Abstract

This paper explores the resilience of the controversial Northwest Forest Plan against a range of attacks, a resilience that is surprising given the initial controversies surrounding the Plan and its failure to deliver harvests at levels that seemed possible under the initial terms of the Forest Plan. Opponents of the Forest Plan have launched aggressive attacks following many of the non-legislative pathways so common in modern environmental policymaking, including appropriation riders, administrative actions, and settlements of controversial lawsuits. For the most part, however, these attacks have failed to crack the Forest Plan. The paper argues that the resilience of the Forest Plan is an example of a larger phenomenon of “green drift” in American environmental policymaking.

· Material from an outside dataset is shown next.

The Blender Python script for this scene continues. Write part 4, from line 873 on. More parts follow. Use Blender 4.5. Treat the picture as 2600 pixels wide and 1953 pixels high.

Despite constant challenges, the environmental laws adopted in the 1960s and 1970s—including the Endangered Species Act, which has been critical in shaping forest policy in the northwest—define the basic political terrain on which policy struggles take place, and that terrain favors environmentalists. In the Pacific Northwest, there is simply no going back to anything remotely resembling the logging policies of the 1980s or before; indeed, there is continuing pressure to accommodate ecosystem values. The Endangered Species Act has ground hard against older policy commitments, and has proven itself to be hard enough and powerful enough to slowly erode them and to create new operational premises for policymaking in the forests.